◆ Requirement ◆
Nothing but the lines from the top of the data to the line holding "except Exception: pass" should be printed, word for word and both ends included; leave the pictures out.
[BEGIN Provided data]
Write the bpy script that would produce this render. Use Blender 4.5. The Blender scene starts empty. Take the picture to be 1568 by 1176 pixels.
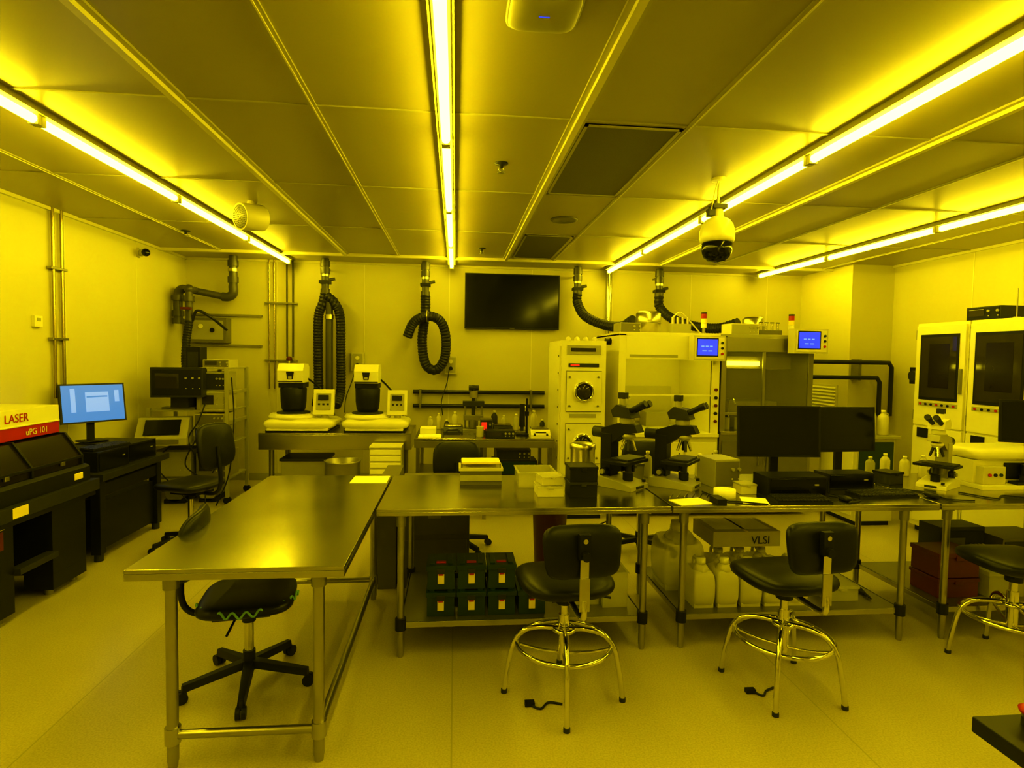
import bpy, bmesh, math, random
from mathutils import Vector, Matrix, Euler
random.seed(7)
D=bpy.data; SC=bpy.context.scene; COL=bpy.context.collection
try:
    SC.view_settings.view_transform='Standard'; SC.view_settings.look='None'
    SC.view_settings.exposure=-0.02; SC.view_settings.gamma=0.80
except Exception: pass

# ---------------------------------------------------------------- materials
MC={}
def mat(name,col,rough=0.5,metal=0.0,nz=0.08,nscale=12,bump=0.0,bscale=80,emit=None,es=0,alpha=None,trans=0,stretch=None,rvar=0.0,spec=0.5,coat=0):
    if name in MC: return MC[name]
    m=D.materials.new(name); m.use_nodes=True; nt=m.node_tree; N=nt.nodes; Lk=nt.links
    b=N["Principled BSDF"]; b.inputs["Roughness"].default_value=rough; b.inputs["Metallic"].default_value=metal
    b.inputs["Specular IOR Level"].default_value=spec
    b.inputs["Coat Weight"].default_value=coat
    c=(col[0],col[1],col[2],1)
    b.inputs["Base Color"].default_value=c
    tc=N.new("ShaderNodeTexCoord"); mp=N.new("ShaderNodeMapping"); Lk.new(tc.outputs["Object"],mp.inputs["Vector"])
    if stretch: mp.inputs["Scale"].default_value=stretch
    if nz>0:
        n=N.new("ShaderNodeTexNoise"); n.inputs["Scale"].default_value=nscale; n.inputs["Detail"].default_value=3
        Lk.new(mp.outputs[0],n.inputs["Vector"])
        r=N.new("ShaderNodeMix"); r.data_type='RGBA'
        r.inputs["A"].default_value=tuple(max(0,x*(1-nz)) for x in col)+(1,)
        r.inputs["B"].default_value=tuple(min(1,x*(1+nz)) for x in col)+(1,)
        Lk.new(n.outputs["Fac"],r.inputs["Factor"]); Lk.new(r.outputs["Result"],b.inputs["Base Color"])
        if rvar>0:
            mr=N.new("ShaderNodeMapRange"); mr.inputs["To Min"].default_value=max(0,rough-rvar); mr.inputs["To Max"].default_value=min(1,rough+rvar)
            mr.inputs["From Min"].default_value=0.3; mr.inputs["From Max"].default_value=0.7
            Lk.new(n.outputs["Fac"],mr.inputs["Value"]); Lk.new(mr.outputs[0],b.inputs["Roughness"])
    if bump>0:
        n2=N.new("ShaderNodeTexNoise"); n2.inputs["Scale"].default_value=bscale; n2.inputs["Detail"].default_value=2
        Lk.new(mp.outputs[0],n2.inputs["Vector"])
        bp=N.new("ShaderNodeBump"); bp.inputs["Strength"].default_value=bump; bp.inputs["Distance"].default_value=0.002
        Lk.new(n2.outputs["Fac"],bp.inputs["Height"]); Lk.new(bp.outputs[0],b.inputs["Normal"])
    if emit:
        b.inputs["Emission Color"].default_value=(emit[0],emit[1],emit[2],1); b.inputs["Emission Strength"].default_value=es
    if trans: b.inputs["Transmission Weight"].default_value=trans
    if alpha is not None: b.inputs["Alpha"].default_value=alpha
    MC[name]=m; return m

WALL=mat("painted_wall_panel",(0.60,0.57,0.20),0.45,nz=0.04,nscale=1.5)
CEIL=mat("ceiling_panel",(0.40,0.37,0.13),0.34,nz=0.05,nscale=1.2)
TRIMW=mat("ceiling_trim_paint",(0.72,0.69,0.30),0.3,nz=0.03)
TRIMD=mat("ceiling_seam_paint",(0.42,0.40,0.15),0.4,nz=0.03)
VENT=mat("perforated_vent",(0.12,0.11,0.04),0.5,nz=0.3,nscale=260)
TUBE=mat("lamp_tube",(0.9,0.9,0.7),0.4,nz=0,emit=(1.0,0.83,0.0195),es=46)
STEEL=mat("brushed_stainless",(0.50,0.48,0.36),0.22,1.0,nz=0.06,nscale=2,rvar=0.03)
STEELD=mat("dull_steel",(0.34,0.33,0.24),0.38,0.9,nz=0.08,nscale=5)
LEG=mat("steel_leg",(0.42,0.41,0.32),0.28,1.0,nz=0.06,nscale=5)
CHROME=mat("chrome",(0.72,0.70,0.60),0.1,1.0,nz=0.02)
BLACK=mat("black_plastic",(0.011,0.011,0.008),0.42,nz=0.2,nscale=30,spec=.35)
BLACKG=mat("black_gloss",(0.006,0.006,0.005),0.12,nz=0,spec=.4)
VINYL=mat("black_vinyl",(0.008,0.008,0.007),0.36,nz=0.2,nscale=40,bump=0.12,bscale=220,spec=.4)
DARKG=mat("dark_grey_metal",(0.038,0.038,0.026),0.45,0.3,nz=0.15,nscale=20)
GREY=mat("grey_paint",(0.16,0.15,0.08),0.45,nz=0.1,nscale=14)
LGREY=mat("light_grey_paint",(0.38,0.37,0.17),0.4,nz=0.06)
WHITE=mat("white_enamel",(0.76,0.74,0.34),0.3,nz=0.03,nscale=5)
OFFW=mat("off_white_plastic",(0.58,0.56,0.24),0.45,nz=0.05)
HDPE=mat("hdpe_plastic",(0.60,0.58,0.26),0.5,nz=0.06,nscale=6)
CLEARP=mat("frosted_clear_plastic",(0.70,0.68,0.33),0.25,nz=0.05,alpha=0.5)
SMOKE=mat("smoked_acrylic",(0.018,0.013,0.004),0.22,nz=0.1,spec=.3)
GLASSD=mat("dark_window_glass",(0.04,0.034,0.008),0.06,nz=0.35,nscale=3)
SASH=mat("sash_glass",(0.5,0.48,0.2),0.05,nz=0,alpha=0.16)
RUBBER=mat("flex_hose_rubber",(0.018,0.018,0.012),0.5,nz=0.2,nscale=30)
PVC=mat("grey_pvc",(0.08,0.075,0.045),0.35,nz=0.1)
PVCD=mat("dark_pipe",(0.018,0.018,0.012),0.35,nz=0.1)
RED=mat("red_plastic",(0.42,0.015,0.006),0.4,nz=0.1)
DRED=mat("dark_red_plastic",(0.12,0.012,0.006),0.4,nz=0.1)
GREEN=mat("dark_green_plastic",(0.010,0.034,0.02),0.35,nz=0.1)
LABEL=mat("yellow_label",(0.85,0.72,0.1),0.6,nz=0.05)
PAPER=mat("paper",(0.92,0.90,0.45),0.7,nz=0.02)
CARD=mat("printed_carton",(0.46,0.43,0.20),0.6,nz=0.08)
BLUE=mat("blue_screen",(0.02,0.03,0.1),0.3,nz=0,emit=(0.05,0.09,1.0),es=1.0)
BLUED=mat("desktop_screen",(0.02,0.03,0.1),0.3,nz=0,emit=(0.035,0.26,0.66),es=1.0)
BLUEL=mat("screen_window_white",(0.1,0.1,0.2),0.3,nz=0,emit=(0.20,0.45,0.85),es=1.0)
REDL=mat("red_led",(0.5,0.02,0.01),0.3,nz=0,emit=(1,0.05,0.01),es=0.8)
HOODL=mat("hood_lamp",(0.9,0.9,0.6),0.4,nz=0,emit=(1.0,0.86,0.02),es=16)
COPPER=mat("conduit_metal",(0.40,0.33,0.15),0.25,1.0,nz=0.05)
BRASSY=mat("aluminium",(0.58,0.56,0.42),0.3,1.0,nz=0.06)
TEAL=mat("bead_chain_beads",(0.20,0.46,0.30),0.3,nz=0.05)

def floor_mat():
    m=D.materials.new("speckled_vinyl_floor"); m.use_nodes=True; nt=m.node_tree; N=nt.nodes; Lk=nt.links
    b=N["Principled BSDF"]; tc=N.new("ShaderNodeTexCoord")
    v=N.new("ShaderNodeTexNoise"); v.inputs["Scale"].default_value=110; v.inputs["Detail"].default_value=3
    w=N.new("ShaderNodeTexNoise"); w.inputs["Scale"].default_value=1.3; w.inputs["Detail"].default_value=5
    Lk.new(tc.outputs["Object"],v.inputs["Vector"]); Lk.new(tc.outputs["Object"],w.inputs["Vector"])
    r=N.new("ShaderNodeValToRGB"); r.color_ramp.elements[0].position=0.35; r.color_ramp.elements[1].position=0.62
    r.color_ramp.elements[0].color=(0.44,0.40,0.185,1); r.color_ramp.elements[1].color=(0.54,0.495,0.235,1)
    Lk.new(v.outputs["Fac"],r.inputs[0])
    x=N.new("ShaderNodeMix"); x.data_type='RGBA'; x.blend_type='MULTIPLY'; x.inputs["Factor"].default_value=0.4
    r2=N.new("ShaderNodeValToRGB"); r2.color_ramp.elements[0].position=0.3; r2.color_ramp.elements[1].position=0.7
    r2.color_ramp.elements[0].color=(0.78,0.76,0.7,1); r2.color_ramp.elements[1].color=(1,1,1,1)
    Lk.new(w.outputs["Fac"],r2.inputs[0]); Lk.new(r.outputs[0],x.inputs["A"]); Lk.new(r2.outputs[0],x.inputs["B"])
    # welded sheet seams
    sx=N.new("ShaderNodeSeparateXYZ"); Lk.new(tc.outputs["Object"],sx.inputs[0])
    ma=N.new("ShaderNodeMath"); ma.operation='PINGPONG'; ma.inputs[1].default_value=0.95; Lk.new(sx.outputs["X"],ma.inputs[0])
    lt=N.new("ShaderNodeMath"); lt.operation='LESS_THAN'; lt.inputs[1].default_value=0.004; Lk.new(ma.outputs[0],lt.inputs[0])
    y=N.new("ShaderNodeMix"); y.data_type='RGBA'; Lk.new(lt.outputs[0],y.inputs["Factor"]); Lk.new(x.outputs["Result"],y.inputs["A"]); y.inputs["B"].default_value=(0.36,0.33,0.15,1)
    Lk.new(y.outputs["Result"],b.inputs["Base Color"])
    mr=N.new("ShaderNodeMapRange"); mr.inputs["To Min"].default_value=0.24; mr.inputs["To Max"].default_value=0.42
    Lk.new(w.outputs["Fac"],mr.inputs["Value"]); Lk.new(mr.outputs[0],b.inputs["Roughness"])
    return m
FLOOR=floor_mat()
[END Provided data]
◆ Worked answer ◆
Write the bpy script that would produce this render. Use Blender 4.5. The Blender scene starts empty. Take the picture to be 1568 by 1176 pixels.
import bpy, bmesh, math, random
from mathutils import Vector, Matrix, Euler
random.seed(7)
D=bpy.data; SC=bpy.context.scene; COL=bpy.context.collection
try:
    SC.view_settings.view_transform='Standard'; SC.view_settings.look='None'
    SC.view_settings.exposure=-0.02; SC.view_settings.gamma=0.80
except Exception: pass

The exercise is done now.